------ DATA FOR THIS EXERCISE

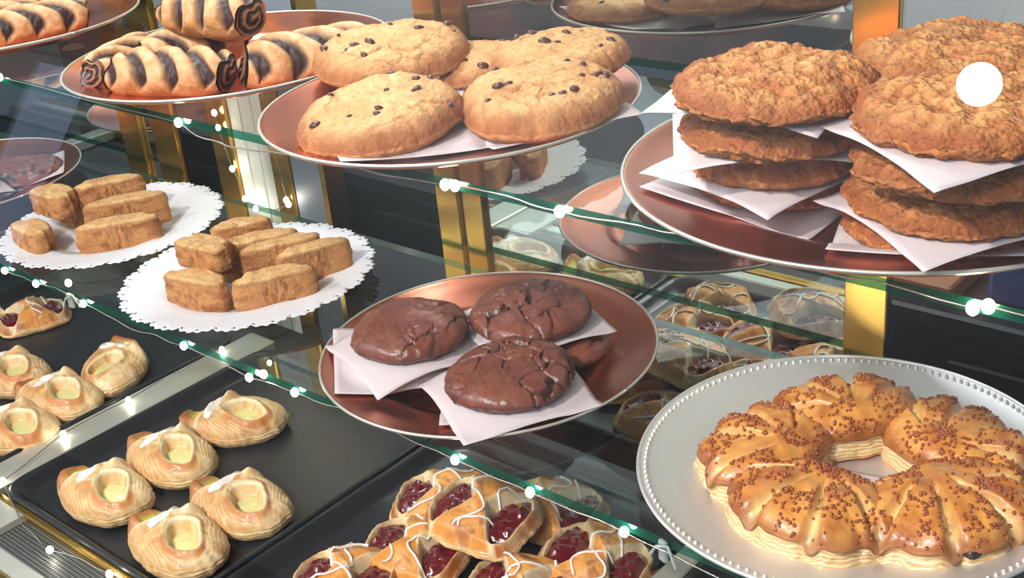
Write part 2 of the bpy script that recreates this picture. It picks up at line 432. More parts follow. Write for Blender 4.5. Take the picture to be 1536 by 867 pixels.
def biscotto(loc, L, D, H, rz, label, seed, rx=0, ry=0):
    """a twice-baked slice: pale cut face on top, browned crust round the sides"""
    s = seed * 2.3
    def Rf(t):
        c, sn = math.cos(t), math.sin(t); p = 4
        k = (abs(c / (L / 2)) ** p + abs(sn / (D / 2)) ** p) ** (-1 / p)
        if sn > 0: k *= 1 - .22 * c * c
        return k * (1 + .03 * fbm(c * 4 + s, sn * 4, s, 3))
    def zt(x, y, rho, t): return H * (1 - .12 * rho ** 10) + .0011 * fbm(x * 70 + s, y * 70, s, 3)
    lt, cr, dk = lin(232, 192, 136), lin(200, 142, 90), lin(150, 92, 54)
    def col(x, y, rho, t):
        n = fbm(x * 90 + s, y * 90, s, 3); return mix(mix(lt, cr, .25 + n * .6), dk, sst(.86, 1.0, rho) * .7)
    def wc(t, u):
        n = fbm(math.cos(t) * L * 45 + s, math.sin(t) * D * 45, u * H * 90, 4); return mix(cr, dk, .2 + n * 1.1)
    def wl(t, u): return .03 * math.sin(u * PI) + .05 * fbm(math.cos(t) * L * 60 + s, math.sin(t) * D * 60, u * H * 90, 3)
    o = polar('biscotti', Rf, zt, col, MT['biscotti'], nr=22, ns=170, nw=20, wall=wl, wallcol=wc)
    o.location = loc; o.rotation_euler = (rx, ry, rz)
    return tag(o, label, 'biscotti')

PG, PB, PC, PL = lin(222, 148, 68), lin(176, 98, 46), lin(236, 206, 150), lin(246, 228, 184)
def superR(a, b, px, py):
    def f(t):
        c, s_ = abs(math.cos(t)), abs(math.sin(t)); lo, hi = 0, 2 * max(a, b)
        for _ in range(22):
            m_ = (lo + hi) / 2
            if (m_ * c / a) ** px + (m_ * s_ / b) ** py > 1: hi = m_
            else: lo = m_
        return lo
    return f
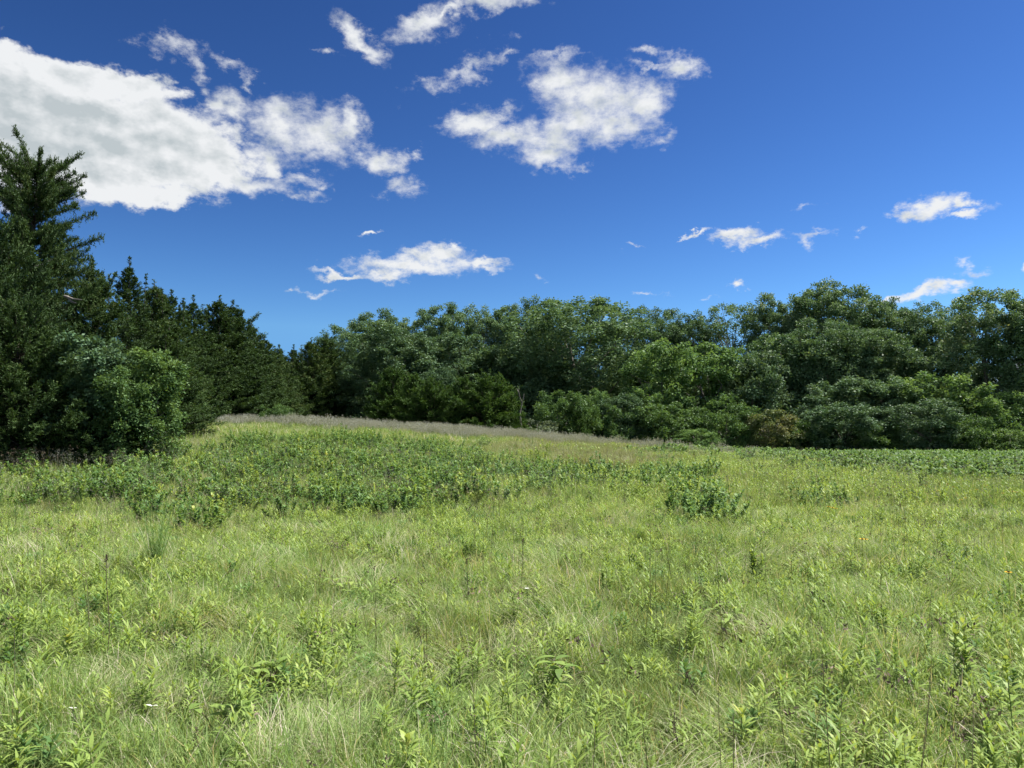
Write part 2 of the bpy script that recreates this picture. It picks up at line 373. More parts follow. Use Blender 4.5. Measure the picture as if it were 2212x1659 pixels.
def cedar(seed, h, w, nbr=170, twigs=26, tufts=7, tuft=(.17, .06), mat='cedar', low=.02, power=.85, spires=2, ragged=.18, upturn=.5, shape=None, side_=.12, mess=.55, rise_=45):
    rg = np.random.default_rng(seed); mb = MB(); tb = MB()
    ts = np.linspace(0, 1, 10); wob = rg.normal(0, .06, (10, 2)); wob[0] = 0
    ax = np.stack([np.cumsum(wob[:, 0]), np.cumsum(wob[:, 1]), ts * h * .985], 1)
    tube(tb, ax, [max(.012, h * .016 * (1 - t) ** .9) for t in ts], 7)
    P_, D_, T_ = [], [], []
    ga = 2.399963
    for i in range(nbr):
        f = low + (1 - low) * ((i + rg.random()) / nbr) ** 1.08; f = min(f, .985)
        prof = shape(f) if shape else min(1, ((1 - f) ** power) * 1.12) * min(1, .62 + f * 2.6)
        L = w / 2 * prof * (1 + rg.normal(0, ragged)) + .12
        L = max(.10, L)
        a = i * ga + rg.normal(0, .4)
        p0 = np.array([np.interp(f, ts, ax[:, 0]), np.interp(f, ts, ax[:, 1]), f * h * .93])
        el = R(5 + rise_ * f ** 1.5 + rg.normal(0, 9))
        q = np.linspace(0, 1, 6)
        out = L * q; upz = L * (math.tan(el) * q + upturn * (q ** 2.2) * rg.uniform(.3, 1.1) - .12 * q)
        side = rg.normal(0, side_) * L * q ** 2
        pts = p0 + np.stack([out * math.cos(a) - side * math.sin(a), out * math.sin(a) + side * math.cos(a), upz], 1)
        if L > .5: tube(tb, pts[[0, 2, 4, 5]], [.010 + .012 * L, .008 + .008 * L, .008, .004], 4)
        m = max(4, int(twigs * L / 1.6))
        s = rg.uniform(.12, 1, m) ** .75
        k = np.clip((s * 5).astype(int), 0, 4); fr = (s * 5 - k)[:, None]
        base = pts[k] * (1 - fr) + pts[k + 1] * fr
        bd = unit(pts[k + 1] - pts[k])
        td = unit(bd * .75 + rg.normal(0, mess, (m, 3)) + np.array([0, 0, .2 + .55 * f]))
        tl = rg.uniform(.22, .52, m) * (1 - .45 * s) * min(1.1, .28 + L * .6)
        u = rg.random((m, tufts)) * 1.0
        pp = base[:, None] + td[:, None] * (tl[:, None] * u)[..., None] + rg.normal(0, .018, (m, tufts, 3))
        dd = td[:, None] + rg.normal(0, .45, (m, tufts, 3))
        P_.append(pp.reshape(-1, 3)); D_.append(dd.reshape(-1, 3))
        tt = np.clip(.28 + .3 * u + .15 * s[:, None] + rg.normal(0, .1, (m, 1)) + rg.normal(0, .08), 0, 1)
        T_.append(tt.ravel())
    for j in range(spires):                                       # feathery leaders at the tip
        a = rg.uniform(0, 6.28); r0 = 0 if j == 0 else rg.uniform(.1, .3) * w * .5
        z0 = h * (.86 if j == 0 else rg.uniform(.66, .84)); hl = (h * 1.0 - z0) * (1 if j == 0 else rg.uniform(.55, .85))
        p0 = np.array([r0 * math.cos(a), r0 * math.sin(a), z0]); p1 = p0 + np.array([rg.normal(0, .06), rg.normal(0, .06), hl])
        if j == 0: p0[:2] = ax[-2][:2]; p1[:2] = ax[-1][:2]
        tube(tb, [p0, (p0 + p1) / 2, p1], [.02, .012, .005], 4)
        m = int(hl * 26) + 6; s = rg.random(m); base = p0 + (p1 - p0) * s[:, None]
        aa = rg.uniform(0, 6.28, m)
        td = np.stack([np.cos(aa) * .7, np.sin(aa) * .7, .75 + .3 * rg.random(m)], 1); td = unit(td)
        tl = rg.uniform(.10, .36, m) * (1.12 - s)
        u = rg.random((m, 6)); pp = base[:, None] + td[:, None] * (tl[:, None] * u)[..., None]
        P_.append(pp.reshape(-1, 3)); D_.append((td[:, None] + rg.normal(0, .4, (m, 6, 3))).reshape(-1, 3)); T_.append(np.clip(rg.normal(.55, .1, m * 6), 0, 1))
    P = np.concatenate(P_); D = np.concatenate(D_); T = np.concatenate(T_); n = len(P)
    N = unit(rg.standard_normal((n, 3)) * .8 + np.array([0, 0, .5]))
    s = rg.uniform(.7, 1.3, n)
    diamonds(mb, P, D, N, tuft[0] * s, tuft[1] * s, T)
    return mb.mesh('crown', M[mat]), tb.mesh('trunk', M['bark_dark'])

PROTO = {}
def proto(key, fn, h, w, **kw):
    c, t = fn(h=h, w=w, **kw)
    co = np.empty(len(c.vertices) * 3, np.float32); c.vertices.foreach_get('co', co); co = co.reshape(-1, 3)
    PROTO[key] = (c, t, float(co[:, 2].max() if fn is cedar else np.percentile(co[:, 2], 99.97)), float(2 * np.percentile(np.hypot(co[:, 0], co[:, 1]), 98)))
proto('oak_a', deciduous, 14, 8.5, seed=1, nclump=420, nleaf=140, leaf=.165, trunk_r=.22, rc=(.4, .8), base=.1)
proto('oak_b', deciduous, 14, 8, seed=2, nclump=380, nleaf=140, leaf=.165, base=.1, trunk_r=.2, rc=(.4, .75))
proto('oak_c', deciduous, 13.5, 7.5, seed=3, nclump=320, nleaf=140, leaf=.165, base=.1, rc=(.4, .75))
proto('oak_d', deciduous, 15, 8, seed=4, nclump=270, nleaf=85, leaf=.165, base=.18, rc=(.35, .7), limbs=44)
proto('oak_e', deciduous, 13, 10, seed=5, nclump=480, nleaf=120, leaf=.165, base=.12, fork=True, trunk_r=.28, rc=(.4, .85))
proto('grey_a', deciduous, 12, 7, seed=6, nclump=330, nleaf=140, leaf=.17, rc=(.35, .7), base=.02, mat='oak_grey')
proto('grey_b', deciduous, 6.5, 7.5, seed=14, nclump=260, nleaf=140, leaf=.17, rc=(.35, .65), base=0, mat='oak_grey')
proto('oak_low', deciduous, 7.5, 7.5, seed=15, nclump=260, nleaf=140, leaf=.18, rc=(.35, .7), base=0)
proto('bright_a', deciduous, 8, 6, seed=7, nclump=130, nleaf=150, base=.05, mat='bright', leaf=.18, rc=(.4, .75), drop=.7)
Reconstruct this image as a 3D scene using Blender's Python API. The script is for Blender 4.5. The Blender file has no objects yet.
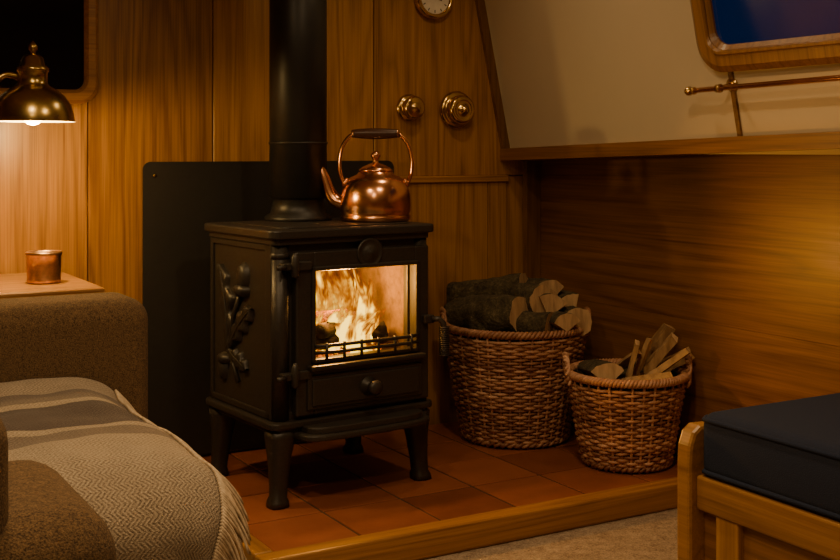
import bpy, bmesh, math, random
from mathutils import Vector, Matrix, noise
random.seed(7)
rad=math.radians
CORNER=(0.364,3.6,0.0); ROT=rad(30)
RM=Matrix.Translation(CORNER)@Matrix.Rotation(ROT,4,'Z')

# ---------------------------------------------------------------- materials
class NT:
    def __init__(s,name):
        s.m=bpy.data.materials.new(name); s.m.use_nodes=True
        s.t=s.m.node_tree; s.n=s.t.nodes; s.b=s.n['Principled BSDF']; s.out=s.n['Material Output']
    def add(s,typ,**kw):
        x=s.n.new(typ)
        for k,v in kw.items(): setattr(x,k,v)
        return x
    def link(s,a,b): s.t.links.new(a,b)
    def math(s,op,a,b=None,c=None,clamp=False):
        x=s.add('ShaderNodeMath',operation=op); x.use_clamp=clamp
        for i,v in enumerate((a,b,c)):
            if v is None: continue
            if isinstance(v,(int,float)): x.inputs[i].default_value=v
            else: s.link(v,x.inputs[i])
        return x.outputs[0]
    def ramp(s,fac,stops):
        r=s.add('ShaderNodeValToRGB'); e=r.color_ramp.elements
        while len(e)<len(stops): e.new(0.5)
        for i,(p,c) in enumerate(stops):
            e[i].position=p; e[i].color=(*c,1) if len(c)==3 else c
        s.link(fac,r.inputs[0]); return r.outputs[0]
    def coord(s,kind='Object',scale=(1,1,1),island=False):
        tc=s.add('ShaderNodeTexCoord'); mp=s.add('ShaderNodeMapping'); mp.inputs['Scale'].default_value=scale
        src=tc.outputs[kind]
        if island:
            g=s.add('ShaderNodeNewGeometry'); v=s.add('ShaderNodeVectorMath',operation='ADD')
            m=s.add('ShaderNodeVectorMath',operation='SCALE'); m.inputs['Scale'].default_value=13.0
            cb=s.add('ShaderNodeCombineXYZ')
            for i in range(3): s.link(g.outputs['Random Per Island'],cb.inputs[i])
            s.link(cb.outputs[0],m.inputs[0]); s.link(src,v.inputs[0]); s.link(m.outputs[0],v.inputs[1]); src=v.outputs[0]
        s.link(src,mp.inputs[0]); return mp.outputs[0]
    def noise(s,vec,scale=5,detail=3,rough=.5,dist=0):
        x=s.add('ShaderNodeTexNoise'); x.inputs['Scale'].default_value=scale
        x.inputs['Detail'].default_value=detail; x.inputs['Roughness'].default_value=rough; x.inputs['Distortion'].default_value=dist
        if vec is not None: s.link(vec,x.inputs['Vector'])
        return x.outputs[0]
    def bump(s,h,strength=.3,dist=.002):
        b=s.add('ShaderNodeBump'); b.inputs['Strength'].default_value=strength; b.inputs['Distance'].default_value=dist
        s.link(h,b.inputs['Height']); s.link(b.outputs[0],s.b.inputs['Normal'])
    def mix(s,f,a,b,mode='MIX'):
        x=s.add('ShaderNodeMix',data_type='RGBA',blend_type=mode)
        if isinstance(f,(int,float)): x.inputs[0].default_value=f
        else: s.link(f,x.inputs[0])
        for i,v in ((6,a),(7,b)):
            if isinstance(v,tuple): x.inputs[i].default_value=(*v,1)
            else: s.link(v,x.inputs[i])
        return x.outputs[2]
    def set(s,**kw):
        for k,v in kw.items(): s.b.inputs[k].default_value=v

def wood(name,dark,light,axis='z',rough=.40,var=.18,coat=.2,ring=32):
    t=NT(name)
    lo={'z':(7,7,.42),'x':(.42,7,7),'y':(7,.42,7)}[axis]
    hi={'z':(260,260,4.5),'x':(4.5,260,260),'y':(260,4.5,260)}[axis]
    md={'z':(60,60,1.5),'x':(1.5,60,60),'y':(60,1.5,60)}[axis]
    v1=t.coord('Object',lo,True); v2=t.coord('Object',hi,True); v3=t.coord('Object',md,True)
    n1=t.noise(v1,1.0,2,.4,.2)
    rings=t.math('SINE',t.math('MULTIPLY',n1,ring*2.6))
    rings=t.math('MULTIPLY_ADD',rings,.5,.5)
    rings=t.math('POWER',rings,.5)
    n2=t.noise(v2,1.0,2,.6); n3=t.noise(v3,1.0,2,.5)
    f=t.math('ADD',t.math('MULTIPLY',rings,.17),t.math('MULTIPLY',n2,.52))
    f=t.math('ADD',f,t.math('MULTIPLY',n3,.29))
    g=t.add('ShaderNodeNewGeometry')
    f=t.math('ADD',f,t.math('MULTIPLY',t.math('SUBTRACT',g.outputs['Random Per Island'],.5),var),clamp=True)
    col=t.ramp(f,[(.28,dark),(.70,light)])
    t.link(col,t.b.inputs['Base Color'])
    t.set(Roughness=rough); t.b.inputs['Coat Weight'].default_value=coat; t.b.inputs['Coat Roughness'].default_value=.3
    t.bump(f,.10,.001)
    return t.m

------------

GIVEN INSTRUCTION: Give again the lines from "Reconstruct this image" to "RM=Matrix.Translation(CORNER)@Matrix.Rotation(ROT,4,'Z')" exactly, both of those lines included, and do not include any pictures.

EXERCISE RESPONSE:
Reconstruct this image as a 3D scene using Blender's Python API. The script is for Blender 4.5. The Blender file has no objects yet.
import bpy, bmesh, math, random
from mathutils import Vector, Matrix, noise
random.seed(7)
rad=math.radians
CORNER=(0.364,3.6,0.0); ROT=rad(30)
RM=Matrix.Translation(CORNER)@Matrix.Rotation(ROT,4,'Z')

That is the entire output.